Provided material:
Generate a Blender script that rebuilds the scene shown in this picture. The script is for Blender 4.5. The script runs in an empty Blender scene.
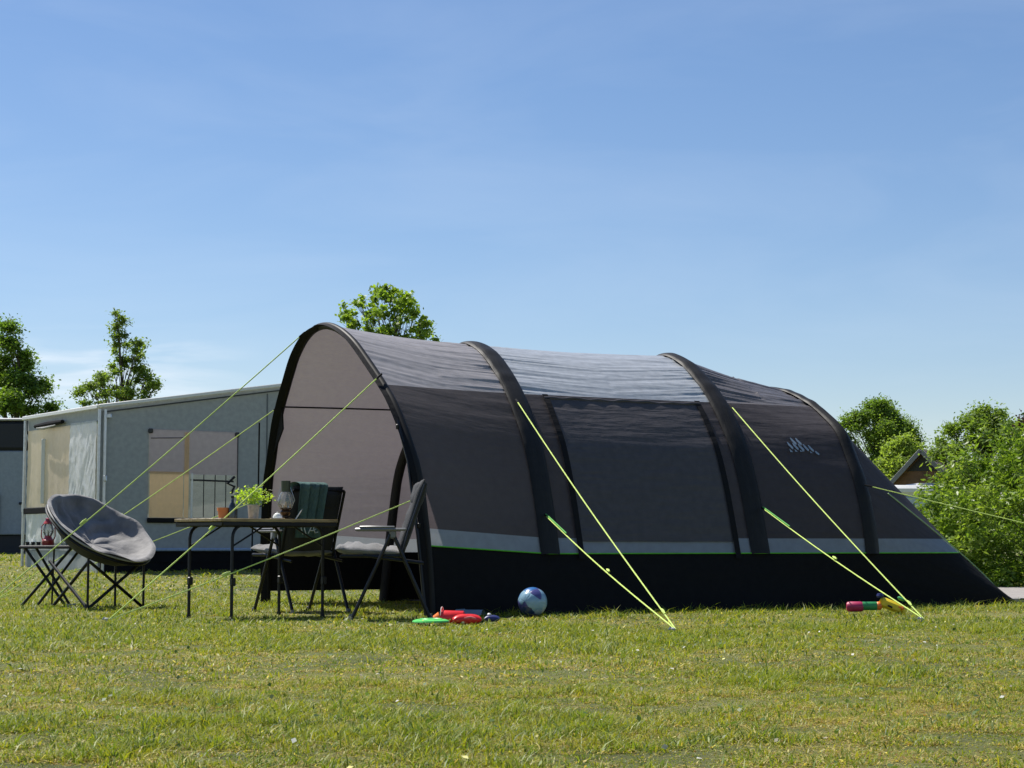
import bpy, math, random
import numpy as np
from mathutils import Vector, Matrix

random.seed(7)
RNG = np.random.default_rng(11)
PI = math.pi
scn = bpy.context.scene
COL = scn.collection
R = math.radians

# ------------------------------------------------------------------ camera
F_PX, CAM_H, HORIZON = 1820.0, 0.55, 545.0
PITCH = math.atan((HORIZON - 384.0) / F_PX)
cam_data = bpy.data.cameras.new('camera')
cam = bpy.data.objects.new('camera', cam_data)
COL.objects.link(cam)
cam.location = (0, 0, CAM_H)
cam.rotation_euler = (PI / 2 + PITCH, 0, 0)
cam_data.sensor_width = 36.0
cam_data.lens = 36.0 * F_PX / 1024.0
cam_data.clip_start = 0.05
cam_data.clip_end = 3000
scn.camera = cam


def wp(px, py, Y):
    """point at depth Y seen at photo pixel px, py"""
    u = (px - 512) / F_PX
    v = (384 - py) / F_PX
    c, s = math.cos(PITCH), math.sin(PITCH)
    dy, dz = c - v * s, s + v * c
    k = Y / dy
    return Vector((u * k, Y, CAM_H + dz * k))


def ground_z(x, y):
    x = np.asarray(x, float)
    y = np.asarray(y, float)
    k = np.clip((x + 4) / 8, 0, 1)
    z0 = 17 + 8 * k
    d = np.maximum(0, y - z0)
    g = 0.0245 * d * d / (d + 1.2)
    return np.where(g < 0.42, g, 0.42) * 1.0


# ------------------------------------------------------------------ world
SUN = Vector((-0.48, 0.38, 1.0)).normalized()
SUN_EL = math.asin(SUN.z)
SUN_AZ = math.atan2(SUN.x, SUN.y)
world = bpy.data.worlds.new('World')
scn.world = world
world.use_nodes = True
nt = world.node_tree
nt.nodes.clear()
N = nt.nodes.new
L = nt.links.new
out = N('ShaderNodeOutputWorld')
bg = N('ShaderNodeBackground')
bg.inputs[1].default_value = 0.08
sky = N('ShaderNodeTexSky')
sky.sky_type = 'NISHITA'
sky.sun_disc = False
sky.sun_elevation = SUN_EL
sky.sun_rotation = SUN_AZ
sky.altitude = 0
sky.air_density = 1.0
sky.dust_density = 0.25
sky.ozone_density = 3.0
tc = N('ShaderNodeTexCoord')
sep = N('ShaderNodeSeparateXYZ')
L(tc.outputs['Generated'], sep.inputs[0])


def wmath(op, a, b=None, c=None):
    n = N('ShaderNodeMath')
    n.operation = op
    for i, v in enumerate((a, b, c)):
        if v is None:
            continue
        if isinstance(v, (int, float)):
            n.inputs[i].default_value = v
        else:
            L(v, n.inputs[i])
    return n.outputs[0]


# thin high cloud, left near the horizon, plus faint veil higher
dirx = wmath('DIVIDE', sep.outputs[0], sep.outputs[1])
dirz = wmath('DIVIDE', sep.outputs[2], sep.outputs[1])
comb = N('ShaderNodeCombineXYZ')
L(dirx, comb.inputs[0])
L(dirz, comb.inputs[1])
mp = N('ShaderNodeMapping')
mp.inputs['Scale'].default_value = (9, 70, 1)
mp.inputs['Rotation'].default_value = (0, 0, R(7))
mp.inputs['Location'].default_value = (0.35, 0.5, 0)
L(comb.outputs[0], mp.inputs[0])
nz = N('ShaderNodeTexNoise')
nz.inputs['Scale'].default_value = 1.0
nz.inputs['Detail'].default_value = 5
nz.inputs['Roughness'].default_value = 0.5
nz.inputs['Distortion'].default_value = 0.3
L(mp.outputs[0], nz.inputs[0])
rm = N('ShaderNodeMapRange')
rm.inputs[1].default_value = 0.46
rm.inputs[2].default_value = 0.72
L(nz.outputs[0], rm.inputs[0])
# mask: elevation tangent 0.07..0.13, azimuth tangent < -0.14
m1 = N('ShaderNodeMapRange'); m1.interpolation_type = 'SMOOTHSTEP'
m1.inputs[1].default_value = 0.125; m1.inputs[2].default_value = 0.100
L(dirz, m1.inputs[0])
m2 = N('ShaderNodeMapRange'); m2.interpolation_type = 'SMOOTHSTEP'
m2.inputs[1].default_value = -0.13; m2.inputs[2].default_value = -0.20
L(dirx, m2.inputs[0])
low = wmath('MULTIPLY', wmath('MULTIPLY', m1.outputs[0], m2.outputs[0]), rm.outputs[0])
# veil
mp2 = N('ShaderNodeMapping')
mp2.inputs['Scale'].default_value = (3.0, 11, 1)
mp2.inputs['Rotation'].default_value = (0, 0, R(-24))
L(comb.outputs[0], mp2.inputs[0])
nz2 = N('ShaderNodeTexNoise')
nz2.inputs['Scale'].default_value = 1.6
nz2.inputs['Detail'].default_value = 6
nz2.inputs['Roughness'].default_value = 0.55
nz2.inputs['Distortion'].default_value = 0.6
L(mp2.outputs[0], nz2.inputs[0])
rm2 = N('ShaderNodeMapRange')
rm2.inputs[1].default_value = 0.42
rm2.inputs[2].default_value = 0.80
rm2.inputs[4].default_value = 0.10
L(nz2.outputs[0], rm2.inputs[0])
fac = wmath('ADD', wmath('MULTIPLY', low, 0.75), rm2.outputs[0])
front = wmath('GREATER_THAN', sep.outputs[1], 0.05)
fac = wmath('MULTIPLY', fac, front)
hsv = N('ShaderNodeHueSaturation')
hsv.inputs['Saturation'].default_value = 1.12
L(sky.outputs[0], hsv.inputs['Color'])
mx = N('ShaderNodeMixRGB')
L(fac, mx.inputs[0])
tint = N('ShaderNodeMixRGB'); tint.blend_type = 'MULTIPLY'; tint.inputs[0].default_value = 1
tint.inputs[2].default_value = (1.02, .965, 1.0, 1)
L(hsv.outputs[0], tint.inputs[1])
L(tint.outputs[0], mx.inputs[1])
mx.inputs[2].default_value = (8.0, 8.6, 9.3, 1)
L(mx.outputs[0], bg.inputs[0])
L(bg.outputs[0], out.inputs[0])

sun_d = bpy.data.lights.new('sun', 'SUN')
sun_d.energy = 4.6
sun_d.angle = R(0.53)
sun_d.color = (1.0, 0.95, 0.87)
sun_o = bpy.data.objects.new('sun', sun_d)
COL.objects.link(sun_o)
sun_o.rotation_euler = SUN.to_track_quat('Z', 'Y').to_euler()
sun_o.location = (-20, 20, 40)

vs = scn.view_settings
vs.view_transform = 'Standard'
vs.look = 'None'
vs.gamma = 1.0
vs.exposure = 0.55
vs.use_curve_mapping = False
scn.cycles.max_bounces = 8
scn.cycles.transparent_max_bounces = 12


# ------------------------------------------------------------------ helpers
def vnoise(x, y, seed=0):
    x = np.asarray(x, float); y = np.asarray(y, float)
    xi = np.floor(x).astype(np.int64); yi = np.floor(y).astype(np.int64)
    xf = x - xi; yf = y - yi
    xf = xf * xf * (3 - 2 * xf); yf = yf * yf * (3 - 2 * yf)

    def h(a, b):
        n = (a * 374761393 + b * 668265263 + seed * 974634777) & 0xFFFFFFFF
        n = ((n ^ (n >> 13)) * 1274126177) & 0xFFFFFFFF
        n = n ^ (n >> 16)
        return (n & 0xFFFF) / 65535.0
    return ((h(xi, yi) * (1 - xf) + h(xi + 1, yi) * xf) * (1 - yf)
            + (h(xi, yi + 1) * (1 - xf) + h(xi + 1, yi + 1) * xf) * yf)


def fbm(x, y, seed=0, octs=3):
    s = 0; a = 0.5; t = 0
    for i in range(octs):
        s = s + a * vnoise(x * 2 ** i, y * 2 ** i, seed + i * 17)
        t += a; a *= 0.5
    return s / t


def link(o, parent=None):
    COL.objects.link(o)
    if parent is not None:
        o.parent = parent
    return o


def tag(o, label=None, cat=None, group=None, kind=None):
    if label: o['label'] = label
    if cat: o['category'] = cat
    if group: o['group'] = group
    if kind: o['kind'] = kind
    return o


def thing(name, label, cat, loc=(0, 0, 0), rz=0, group=None):
    o = bpy.data.objects.new(name, None)
    o.location = loc
    o.rotation_euler = (0, 0, rz)
    o.empty_display_size = 0.2
    link(o)
    return tag(o, label, cat, group)


class MB:
    def __init__(self):
        self.v = []; self.f = []

    def add(self, vs, fs):
        n = len(self.v)
        self.v.extend([tuple(p) for p in vs])
        self.f.extend([tuple(i + n for i in q) for q in fs])
        return self

    def box(self, c, size, rot=None, bevel=0.0):
        """bevelled box, centre c"""
        c = Vector(c)
        sx, sy, sz = [s / 2 for s in size]
        b = min(bevel, sx * .9, sy * .9, sz * .9)
        M = rot if rot is not None else Matrix.Identity(3)
        if b <= 0:
            vs = [Vector((x * sx, y * sy, z * sz)) for x in (-1, 1) for y in (-1, 1) for z in (-1, 1)]
            fs = [(0, 1, 3, 2), (4, 6, 7, 5), (0, 4, 5, 1), (2, 3, 7, 6), (0, 2, 6, 4), (1, 5, 7, 3)]
            return self.add([c + M @ v for v in vs], fs)
        idx = {}; vs = []
        for x in (-1, 1):
            for y in (-1, 1):
                for z in (-1, 1):
                    for a in range(3):
                        p = [x * (sx - b), y * (sy - b), z * (sz - b)]
                        p[a] = (x, y, z)[a] * (sx, sy, sz)[a]
                        idx[(x, y, z, a)] = len(vs)
                        vs.append(Vector(p))
        fs = []
        for a in range(3):
            o1, o2 = (a + 1) % 3, (a + 2) % 3
            for s in (-1, 1):
                q = []
                for (p, r) in ((-1, -1), (1, -1), (1, 1), (-1, 1)):
                    k = [0, 0, 0]; k[a] = s; k[o1] = p; k[o2] = r
                    q.append(idx[(k[0], k[1], k[2], a)])
                fs.append(q if s > 0 else q[::-1])
            for p in (-1, 1):
                for r in (-1, 1):
                    k0 = [0, 0, 0]; k0[a] = -1; k0[o1] = p; k0[o2] = r
                    k1 = list(k0); k1[a] = 1
                    fs.append([idx[(*k0, o1)], idx[(*k1, o1)], idx[(*k1, o2)], idx[(*k0, o2)]])
        for x in (-1, 1):
            for y in (-1, 1):
                for z in (-1, 1):
                    fs.append([idx[(x, y, z, a)] for a in range(3)])
        return self.add([c + M @ v for v in vs], fs)

    def tube(self, pts, r, n=8, cap=True):
        pts = [Vector(p) for p in pts]
        rs = r if isinstance(r, (list, tuple, np.ndarray)) else [r] * len(pts)
        rings = []
        up = None
        for i, p in enumerate(pts):
            if i == 0: d = pts[1] - p
            elif i == len(pts) - 1: d = p - pts[i - 1]
            else: d = (pts[i + 1] - pts[i - 1])
            d.normalize()
            if up is None:
                up = Vector((0, 0, 1)) if abs(d.z) < .9 else Vector((1, 0, 0))
            a = d.cross(up)
            if a.length < 1e-5:
                a = d.cross(Vector((0.3, 1, 0)))
            a.normalize()
            b = a.cross(d).normalized()
            up = b
            rings.append([p + (a * math.cos(t) + b * math.sin(t)) * rs[i]
                          for t in [2 * PI * k / n for k in range(n)]])
        vs = [v for ring in rings for v in ring]
        fs = []
        for i in range(len(pts) - 1):
            for k in range(n):
                fs.append((i * n + k, i * n + (k + 1) % n, (i + 1) * n + (k + 1) % n, (i + 1) * n + k))
        if cap:
            fs.append(tuple(range(n))[::-1])
            fs.append(tuple((len(pts) - 1) * n + k for k in range(n)))
        return self.add(vs, fs)

    def lathe(self, prof, c=(0, 0, 0), n=20, rot=None):
        """prof: list of (radius, z)"""
        c = Vector(c)
        M = rot if rot is not None else Matrix.Identity(3)
        vs = []
        for (r, z) in prof:
            for k in range(n):
                t = 2 * PI * k / n
                vs.append(c + M @ Vector((max(r, 1e-4) * math.cos(t), max(r, 1e-4) * math.sin(t), z)))
        fs = []
        for i in range(len(prof) - 1):
            for k in range(n):
                fs.append((i * n + k, i * n + (k + 1) % n, (i + 1) * n + (k + 1) % n, (i + 1) * n + k))
        return self.add(vs, fs)

    def grid(self, P, flip=False, wrap=False):
        """P: array nu x nv x 3"""
        nu, nv = P.shape[:2]
        vs = P.reshape(-1, 3).tolist()
        fs = []
        for i in range(nu - 1):
            for j in range(nv - 1 + (1 if wrap else 0)):
                j2 = (j + 1) % nv
                q = (i * nv + j, (i + 1) * nv + j, (i + 1) * nv + j2, i * nv + j2)
                fs.append(q[::-1] if flip else q)
        return self.add(vs, fs)

    def build(self, name, m, parent=None, smooth=True, angle=40):
        me = bpy.data.meshes.new(name)
        me.from_pydata(self.v, [], self.f)
        me.materials.append(m)
        if smooth:
            me.polygons.foreach_set('use_smooth', [True] * len(me.polygons))
            me.set_sharp_from_angle(angle=R(angle))
        me.update()
        o = bpy.data.objects.new(name, me)
        return link(o, parent)


def build_uv(name, P, UV, m, parent=None):
    """smooth sheet with uv coordinates"""
    o = MB().grid(P).build(name, m, parent, angle=60)
    me = o.data
    uvl = me.uv_layers.new(name='uv')
    li = np.empty(len(me.loops), dtype=np.int32)
    me.loops.foreach_get('vertex_index', li)
    uvl.data.foreach_set('uv', UV.reshape(-1, 2)[li].ravel())
    return o


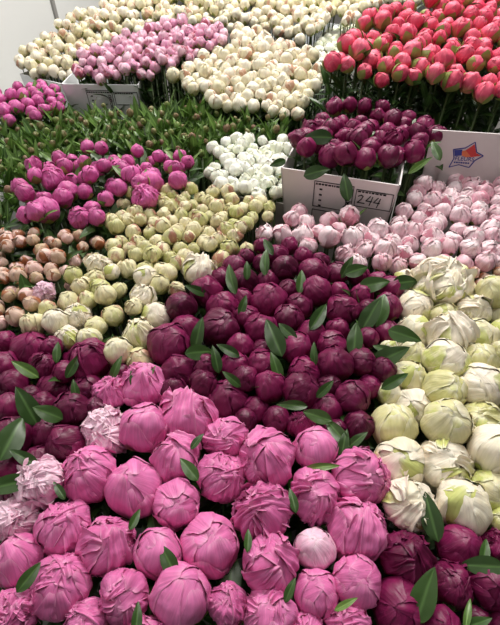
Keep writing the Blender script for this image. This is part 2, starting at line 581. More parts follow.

Set task:
Go back to the entries above and restate word for word every line from the first through the one that contains "R = math.radians", leaving the pictures behind.

Reply:
Generate a Blender script that rebuilds the scene shown in this picture. The script is for Blender 4.5. The script runs in an empty Blender scene.
import bpy, math, random
import numpy as np
from mathutils import Vector, Matrix

random.seed(7)
RNG = np.random.default_rng(11)
PI = math.pi
scn = bpy.context.scene
COL = scn.collection
R = math.radians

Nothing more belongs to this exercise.